Fatsa belediyesinin son derece kısıtlı imkanlara sahip olduğu o dönemde şehir içindeki birkaç plansız binayı yıkarak ve bazı fındıklıkları söktürerek yeni yollar açması büyük bir belediyecilik hizmeti olarak sunulmakta. El hak kısmen doğrudur.

Ama bu işlemler hiçbir mahkeme ve uzlaşma süreci olmadan, kamulaştırma için adil bir ödeme yapılmadan uygulamaya geçilmiş emri vaki durumlardır. Zaten ancak hiçbir itiraza müsaade etmeyen hukuksuz bir korku rejimi bu işleri başarabilirdi. Mal sahipleri 12 Eylül sonrası belediye yönetimlerinden uğradıkları mağduriyetin karşılanmasını talep etmiştir.

Alman filozof Hegel tarihi bazı yerlerde durgun akan bazı yerlerde delicesine hızlanan bir nehir'e benzetir. Nehrin aktığı coğrafyaya göre değişiklikler olabileceği gibi tarihin seyrinde geçmişte doğru kabul edilen şeylerin zamanla yanlış sayılabileceğini, yanlış kabul edilen şeylerinde doğru kabul edilebileceğini söyler.

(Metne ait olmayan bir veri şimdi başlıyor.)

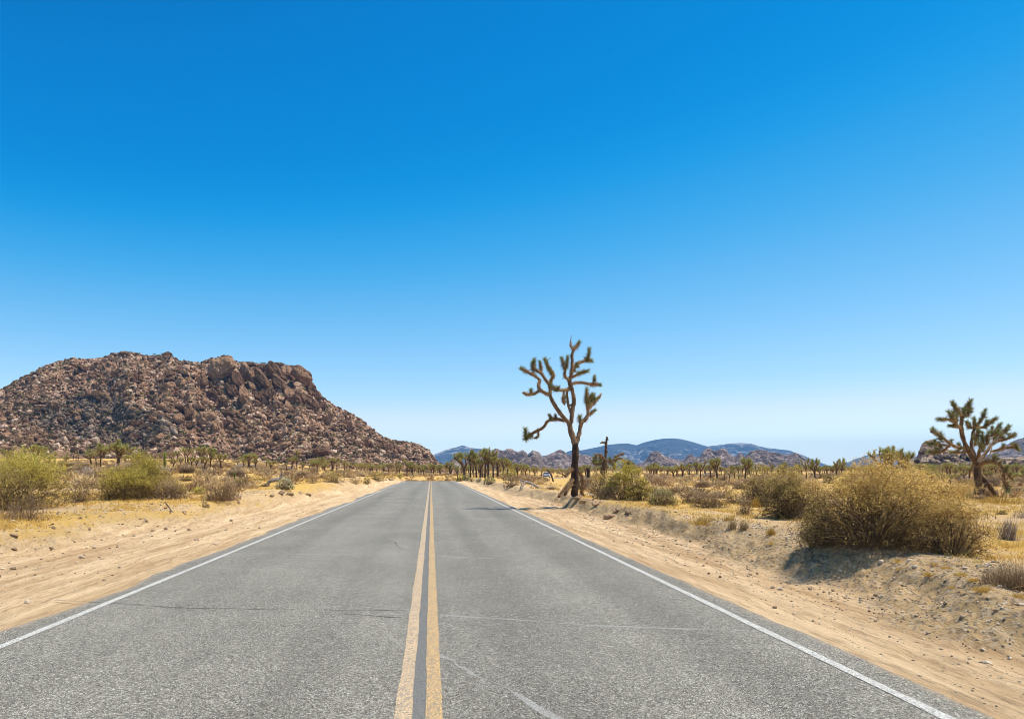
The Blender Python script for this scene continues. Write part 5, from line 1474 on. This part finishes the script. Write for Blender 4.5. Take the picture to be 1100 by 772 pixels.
    S_(191, 531, 20, 15, 'mustard', 66, 'small golden lobe rising out of the grey brown twigs', 1.5, leafy=1.2, leafless_low=0)
    S_(238, 541, 44, 31, 'straw', 67, 'dense tawny twig bush on the edge of the left bank', 1.4, leafy=0.4, spiky=0.5, lobes=0.25, stems=40)
    S_(214, 531, 18, 10, 'lime', 68, 'small bright green bush left of the tawny twig bush', 1.8, leafy=1.1, leafless_low=0)
    S_(306, 527, 22, 14, 'sage', 69, 'neat rounded sage green bush beside the grey log', 2.2, lobes=0.1, spiky=0.7, leafy=0.6, leafless_low=0.1)
    S_(220, 545, 14, 9, 'brown', 70, 'dark dead tuft hanging over the left bank beside the tawny bush', 1.2, leafy=0)
    S_(47, 520, 18, 12, 'brown', 71, 'brown bush just right of the large left edge bush', 1.6, leafy=0.3)
    S_(93, 513.5, 30, 12, 'grey', 73, 'heap of grey dead twigs around the fallen dark log', 1.5, leafy=0.1)
    S_(69, 507, 9, 7.5, 'lime', 74, 'bright green bush left of the fallen dark log', 2.0, leafy=1.2, leafless_low=0)
    S_(81, 505.5, 16, 4.5, 'lime', 75, 'flat bright green bush behind the fallen dark log', 2.0, leafy=1.2, leafless_low=0)
    S_(285, 523, 12, 6, 'brown', 76, 'low brown brush around the grey log', 1.2, leafy=0.1)
    S_(278, 517, 20, 7, 'olive', 77, 'low olive brush behind the grey log', 1.4, leafy=0.6)
    S_(335, 519, 16, 12, 'russet', 78, 'reddish twig bush right of the sage green bush', 1.3, leafy=0.2)
    S_(359, 519, 24, 13, 'olive', 79, 'rounded olive bush in the middle of the left verge', 1.9, lobes=0.2, leafy=0.8)
    S_(376, 512, 20, 9, 'russet', 80, 'brown bush above the dry russet one on the left verge', 1.6, leafy=0.3)
    S_(381, 520, 20, 11, 'russet', 81, 'dry russet bush right of the rounded olive one on the left verge', 1.6, leafy=0.2)
    S_(394.5, 521, 11, 10, 'olive', 82, 'small dark olive bush right at the left shoulder', 1.9, leafy=0.8)
    S_(405, 517, 22, 12, 'olive', 83, 'wide olive bush right of the small dark one on the left shoulder', 1.9, lobes=0.3, leafy=0.7)
    S_(419.5, 516, 12, 8, 'gold', 84, 'small yellow bush second from the crest on the left shoulder', 1.9, leafy=0.8)
    S_(429.5, 514.5, 12, 6.5, 'lime', 85, 'last low yellow green bush before the crest on the left shoulder', 1.9, leafy=0.8)
    # brush filling the desert between: one of each kind, then copies
    rg = np.random.default_rng(31)
    kinds = ['brown', 'russet', 'grey', 'straw', 'russet', 'olive', 'brown', 'straw']
    protos = [shrub_mesh(kinds[i], 900 + i, 1.5, 0.62, 1300, 500, tw=0.03, tl=0.3, lf=0.045, lobes=0.35, stems=10) for i in range(8)]
    protosb = [shrub_mesh(kinds[i], 950 + i, 1.1, 0.5, 2200, 700, tw=0.012, tl=0.2, lf=0.02, lobes=0.35, stems=20) for i in range(8)]
    names = {'brown': 'brown', 'russet': 'reddish brown', 'grey': 'grey', 'straw': 'straw coloured', 'olive': 'olive'}
    cnt = 0
    tries = 0
    while cnt < 235 and tries < 6000:
        tries += 1
        leftside = rg.uniform() < 0.5
        D = 27 + 110 * rg.uniform(0, 1) ** 1.25
        px = rg.uniform(0, 463) if leftside else rg.uniform(463, 1100)
        x = (px - VX) / FPX * D
        off, _ = road_coord(np.array([x]), np.array([D]))
        if abs(off[0]) < 8.5: continue
        if D < 42 and (fbm(np.array(x / 7), np.array(D / 7), 77, 2) < 0.15): continue
        if 588 < px < 616 and D > 40: continue
        i = int(rg.integers(8))
        if not leftside and px > 640 and 40 < D < 70 and i in (2,): i = 3
        ms = protosb[i] if D < 55 else protos[i]
        sc = rg.uniform(0.6, 1.25) * (1.0 if D > 45 else 0.75)
        side = 'left' if leftside else 'right'
        put_shrub(ms, x, D, G(x, D), rg.uniform(0, 6.28), 'low dry %s brush scattered over the desert floor %s of the road' % (names[kinds[i]], side), 'low %s brush %s of the road' % (names[kinds[i]], side), (sc, sc, sc * rg.uniform(0.7, 1.1)), 'brush')
        cnt += 1
build_shrubs()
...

O gün bu işleri eşitlik, adalet ve özgürlük mücadelesi için yaptıklarını söyleyenler doğru yolda oldukları konusunda son derece emindiler. Hâlbuki çoğunluk itibariyle dünyanın gittiği yön hakkında en ufak bir fikre sahip değildiler. Büyülendikleri Bolşevik devrimi hikâyeleriyle örnek aldıkları Sovyetler Birliğinin halklarına nasıl bir korku ve sefalet yaşattığının ve içten içe çürüyerek iflasın eşeğine geldiğinin farkında değildirler. Oysaki çılgın bir teknoloji, bilgi ve iletişim, rekabet çağı dünyayı yeniden şekillendirmek için kapıda bekliyordu.

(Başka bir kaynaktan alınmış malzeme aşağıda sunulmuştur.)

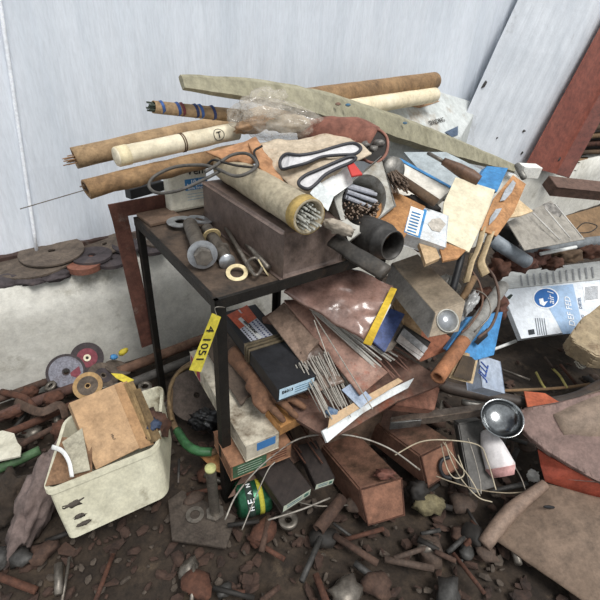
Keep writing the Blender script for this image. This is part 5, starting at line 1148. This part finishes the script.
wire([(290, 500, .05), (318, 506, .05), (348, 505, .05)], .003, 'second thin rod on the ground left of the nearest rusty tin', m_oldsteel)
pipe('short_pipe', P(342, 498, .06), P(318, 530, .05), .018, .012, m_rpipe, label='short rusty pipe on the ground left of the nearest rusty tin', cat='pipe')
p = P(288, 522, .03); turned('bearing', p, Z, [(.010, 0), (.028, 0), (.028, .014), (.024, .016), (.014, .016), (.010, .012), (.010, 0)], m_oldsteel, label='round steel bearing on the ground below the wider black label box', cat='bearing')
blob('yellow_stone', P(428, 504, .05), (rt * .045, up * .03, fw * .03), M('6f6548', '7f7452', '4a4030', 9, .8, amt=.35), amp=.4, seed=61, label='dull yellowish lump beside the nearest rusty tin', cat='stone')
blob('white_stone', P(533, 476, .06), (rt * .018, up * .018, fw * .02), m_pap, amp=.5, seed=62, label='small white stone beside the red scoop edge', cat='stone')
blob('grey_stone', P(418, 492, .07), (rt * .03, up * .035, fw * .03), m_dark, amp=.4, seed=63, label='dark stone wedged between the two rusty tins', cat='stone')
# red scoop
m_sc = M('7a6058', '8d7269', '5c463e', 5, .75, bump=.2, bs=25, amt=.35)
m_scr = M('a8452f', 'b8543c', '7c3a2a', 6, .65, bump=.15, bs=25, amt=.25)
th = thing('steel_scoop', 'curved brown steel scoop with a red painted inner edge at the right', 'scoop', P(580, 450, .1))
bm = bmesh.new(); G = []
top_ = [(545, 405, .27), (575, 397, .30), (610, 388, .32), (660, 376, .34)]
out_ = [(521, 412, .24), (519, 428, .22), (537, 448, .20), (570, 466, .19), (612, 488, .18), (680, 520, .16)]
slab('top_skin', Pz([(522, 411, .26), (533, 407, .275), (556, 404, .29), (600, 392, .32), (680, 374, .34), (690, 490, .22), (600, 482, .205), (572, 467, .21), (545, 452, .215), (528, 438, .225), (519, 424, .245)]), .010, m_sc, th, bev=.003, sub=3, amp=.006, freq=5)
tube('rolled_body', [P(552, 430, .22), P(600, 420, .24), P(690, 395, .26)], [.055, .085, .095], M('84705f', '957f6d', '5f4c3e', 5, .75, bump=.25, bs=25, amt=.35), th, seg=28, amp=.002)
slab('red_edge', Pz([(537, 450, .20), (575, 471, .195), (612, 488, .19), (690, 520, .18), (690, 545, .12), (612, 505, .13), (570, 490, .12), (545, 482, .12), (540, 465, .15)]), .006, m_scr, th, bev=.001, sub=1, amp=.002, label='red painted inner edge')
th = thing('brown_sheet_metal', 'big bent tan-brown metal sheet at the bottom right below the red scoop', 'sheet metal', P(570, 520, .05))
patch('sheet', Pz([(488, 535, .05), (545, 483, .13), (690, 520, .18), (640, 640, .06)]), 30, 24, M('75604f', '87705e', '4f3f33', 6, .8, bump=.3, bs=30, amt=.35), th, amp=.006, freq=8, t=.006, seed=5, bend=.03)
tube('rolled_lip', Pz([(484, 545, .05), (510, 512, .09), (545, 484, .135)]), [.02, .022, .014], M('80695a', '927a68'), th, seg=12)
blob('hole', P(549, 507, .135), (rt * .016, up * .005 - rt * .004, fw * .004), m_ink, th, amp=.1)
# ======================================================= uncountable ground litter
def litter(name, n, mat, region, zf, smin, smax, seed, label, flat=.6):
    q = random.Random(seed); bm = bmesh.new()
    for _ in range(n):
        x0, y0, x1, y1 = region; x = q.uniform(x0, x1); y = q.uniform(y0, y1)
        p = P(x, y, 0)
        if (p - W0).dot(V) > -.03 or p.y > 4.5: continue
        s_ = q.uniform(smin, smax); m_ = Matrix.Translation(p + Z * s_ * zf) @ Matrix.Rotation(q.uniform(0, 6.28), 4, 'Z') @ Matrix.Rotation(q.uniform(-.5, .5), 4, 'X') @ Matrix.Diagonal((s_ * q.uniform(.6, 1.8), s_ * q.uniform(.5, 1.1), s_ * flat * q.uniform(.5, 1.1), 1))
        b_ = bmesh.new(); bmesh.ops.create_icosphere(b_, subdivisions=1, radius=1, matrix=m_)
        for v in b_.verts: v.co += noise.noise_vector(v.co * 60) * s_ * .5
        mp = {v: bm.verts.new(v.co) for v in b_.verts}
        for f_ in b_.faces: bm.faces.new([mp[v] for v in f_.verts])
        b_.free()
    link(name, bm, mat, None, label=label, cat='litter', kind='stuff')
litter('rust_scale', 900, M('3c2a22', '4f382c', '241b16', 14, .9, amt=.4), (-80, 330, 680, 660), .2, .006, .020, 1, 'dark rusty chips scattered over the dirt floor')
litter('gravel', 600, M('463c33', '5a4e43', '2c2520', 20, .9, amt=.3), (-80, 330, 680, 660), .2, .004, .013, 2, 'brown gravel bits scattered over the dirt floor')
# scrap filling the dark places on the ground, each one a thing
q = random.Random(11)
m_scrap = [m_rust, m_oldsteel, m_rpipe, m_dark, M('4a3a30', '5c4a3e', '2c221c', 9, .8, amt=.4), M('3c3a38', '504e4b', '4a382c', 9, .6, .3, amt=.4)]
zones = [((0, 395, 60, 430), 7), ((10, 430, 45, 450), 3), ((165, 455, 230, 500), 7), ((230, 330, 330, 360), 6), ((180, 345, 235, 375), 4), ((330, 500, 360, 560), 3), ((410, 478, 520, 560), 20), ((225, 520, 420, 600), 14), ((-20, 530, 110, 600), 8), ((175, 545, 240, 600), 5), ((500, 430, 530, 480), 6), ((420, 405, 520, 425), 5), ((380, 400, 440, 440), 4), ((500, 345, 600, 385), 7), ((400, 500, 500, 600), 8), ((120, 395, 175, 410), 4)]
kinds = 0
for (x0, y0, x1, y1), n_ in zones:
    for _ in range(n_):
        x, y = q.uniform(x0, x1), q.uniform(y0, y1); p = P(x, y, .02 + q.uniform(0, .02)); m_ = q.choice(m_scrap); a_ = q.uniform(0, 3.14); d_ = Vector((math.cos(a_), math.sin(a_), q.uniform(-.1, .15)))
        if (p - W0).dot(V) > -.04: continue
        if q.random() < .55:
            l_ = q.uniform(.05, .14); tube('scrap_rod', [p - d_ * l_ * .5 + Z * .006, p + d_ * l_ * .5 + Z * .01], q.uniform(.004, .011), m_, seg=8, amp=.002, group='scrap rods on the ground', label='short rusty or dull steel rod lying loose in the ground scrap', cat='rod')
        else:
            s_ = q.uniform(.015, .035); blob('scrap_lump', p, (d_ * s_ * 1.4, Vector((-d_.y, d_.x, 0)) * s_, Z * s_ * .7), m_, amp=.5, freq=2.5, seed=q.randint(0, 99), sub=2, group='scrap lumps on the ground', label='rusty or dark metal lump lying loose in the ground scrap', cat='scrap')
# ---------------------------------------------------------------- light
w = bpy.data.worlds.new('world'); sc.world = w; w.use_nodes = True
bg = w.node_tree.nodes['Background']; bg.inputs['Color'].default_value = (.93, .97, 1.0, 1); bg.inputs['Strength'].default_value = .7
def sun(name, dirv, e, ang, col):
    l = bpy.data.lights.new(name, 'SUN'); l.energy = e; l.angle = math.radians(ang); l.color = col
    o = bpy.data.objects.new(name, l); C.objects.link(o); o.rotation_mode = 'QUATERNION'
    o.rotation_quaternion = Vector((0, 0, -1)).rotation_difference(Vector(dirv).normalized())
sun('daylight', (-.35, .45, -1.0), 2.9, 25, (1, .98, .95))
sc.view_settings.view_transform = 'Standard'; sc.view_settings.look = 'None'; sc.view_settings.gamma = 1.0
sc.view_settings.use_curve_mapping = False; sc.view_settings.exposure = 0.0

Devrim adına sokaklarda barikatlar kuran belindeki silahlarla devrimcilik oynayan zavallı çocuklar kuyruğuyla oynadıkları devasa canavarın (Thomas Hobbes'in ifadesiyle devlet: Leviathan ) ne kadar güçlü ve kendini korumak adına ne kadar acımasız olabileceğinin farkında bile değildi.

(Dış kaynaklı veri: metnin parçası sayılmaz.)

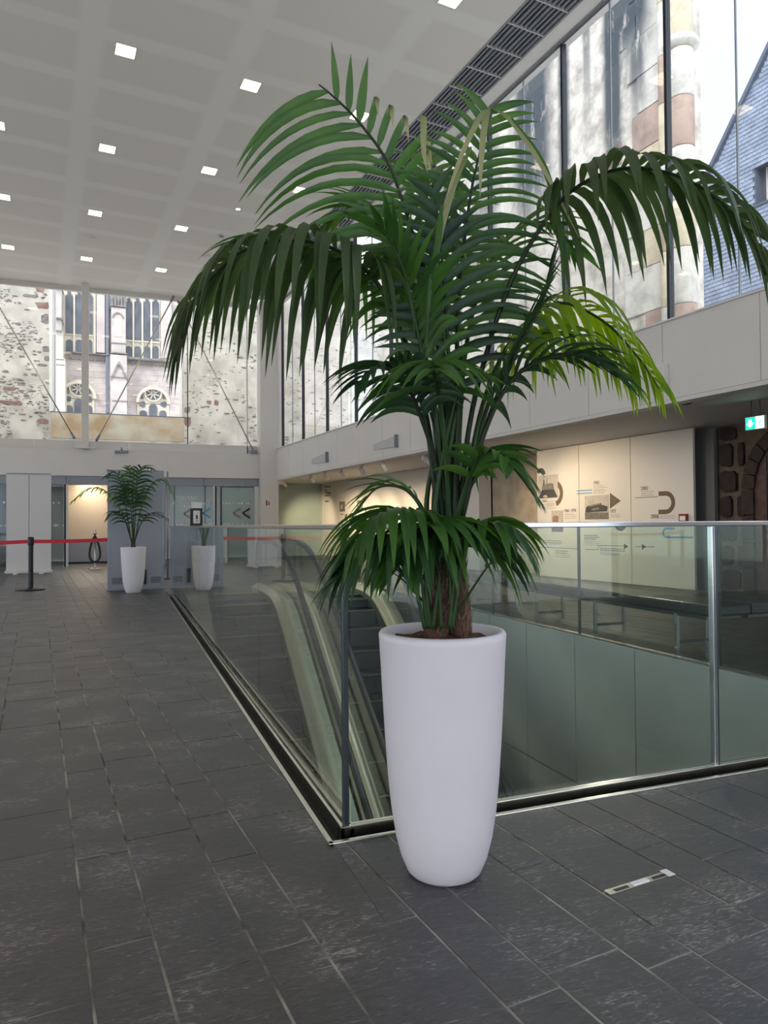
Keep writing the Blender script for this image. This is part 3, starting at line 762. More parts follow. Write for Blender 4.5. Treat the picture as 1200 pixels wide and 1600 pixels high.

Bugün geldiğimiz noktada az sayıda örümcek kafalı insan dışında dava adına zenginlerin malına el konulması, otorite karşısında vatandaşın hiçbir hakkının olmaması, her kürlü karşı fikrin tehditle susturulması doğru kabul etmez.

Tarihin hangi döneminde zavallı dul bir kadının böyle tehdit edilmesi, malına çökülmesi doğru kabul edilmiştir?

Ben olaylara bizzat şahit olan çevremdeki az sayıda insanın dile gelen acılarına kulak misafiri oldum. Hafif acılar konuşabilir, ama derin acılar dilsizdir der Seneca. Ya sadece devleti için görev yaparken kaçırılan ve Çullu tepesine gömülen polis memuru ya da ailesinin gözleri önünde kaçırılıp infaz edilen insanların acıları için ne demeli? Onlarında acıları dillendirilmeyi hak etmiyor mu ?

Israrla sormama rağmen ne para, pul ne yolsuzluk adına suçlayan bir Allah'ın kuluna rastlamadım. Onu günümüzün çok bilip, az inanan hiçbir değer yargısı olmayan paragöz akademisyen ve siyasetçilerine tercih ederim. Genel olarak nazik bir insan olduğunu ve eline silah almadığını söylüyor insanlar. Yine de yaşanan aşırılıklarda   suçunun olmadığını söylemek saflık olur sanırım. Anlatılanlara göre seçimlerde devrimcilerin belediyeyi kazanması sonrasında Fatsa’ya dışarıdan çok sayıda anarşistin geldiği ve zaman içinde olayların kontrolünün tamamen elinden çıktığı, hatta bu insanlardan bazıları tarafından darp edildiği, perde arkasından yönlendiren ve akıl veren insanların etkisiyle hareket etmek zorunda kaldığı ve son zamanlarda fiili durumdan son derece rahatsız olup yakın çevresiyle paylaştığı yönündedir.

Terzi Fikri öyle bir giysi dikti ki Fatsa'ya

O Gürcü öyle bir gürledi ki arkadaşlarıyla

Noktalar, noktalı virgüller, askeri operasyonlar

Kimseler çıkaramaz Fatsa'nın sırtından!

Diyen Can Yücel fena halde yanıldı…

Devlet silindir gibi geçti genç yaşta ölen zavallı terzinin üstünden ve o giysi Fatsa’nın üstüne hiç   olmadı…

Ben ne yaptıysam halkım için halkımla birlikte yaptım diyen Terzi Fikriyi anmak için yapılan yıl dönümlerinde nedense kendi halkından ziyade dışarıdan gelen insanların ağırlığı dikkati çekiyor. Fikri Sönmez’in temsil ettiği siyasi düşüncenin esamesi bile okunmuyor bugünün Fatsa’sında.

Terzi ya halkını iyi tanımamış ya da halkı çektiği çilelere değmezmiş…

Sol görüşlü bir internet sitesinde

‘’Fikri Sönmez Fatsa'da Halkı karar süreçlerine katma, onlarla birlikte hareket etme, yönetme ve kitlenin bilincini canlı tutma vb. alanlarında başarılı bir pratik sergileyerek 8 ay gibi kısa bir sürede tarihe geçen bir belediye başkanlığı yaptı’’ diye yazıyor ve o günün Fatsa’sıyla Ovacığın komünist belediyesini karşılaştırma gayretleri var. Külliyen saçmalık.

Fatsa o günlerde çoğu insan için hayatın akşamın basmasıyla bittiği, malını ve canını kurtarmak için gurbete çıktığı tam bir korku beldesiydi.

Bir toplum gerçeklerden ne kadar uzaklaşırsa, gerçeği söyleyenlerden o kadar nefret eder der Orwell. Yazdıklarım şüphesiz birçok insanın tepkisini çekecektir.

Lakin söylesem olmuyor, sussam gönül razı değil.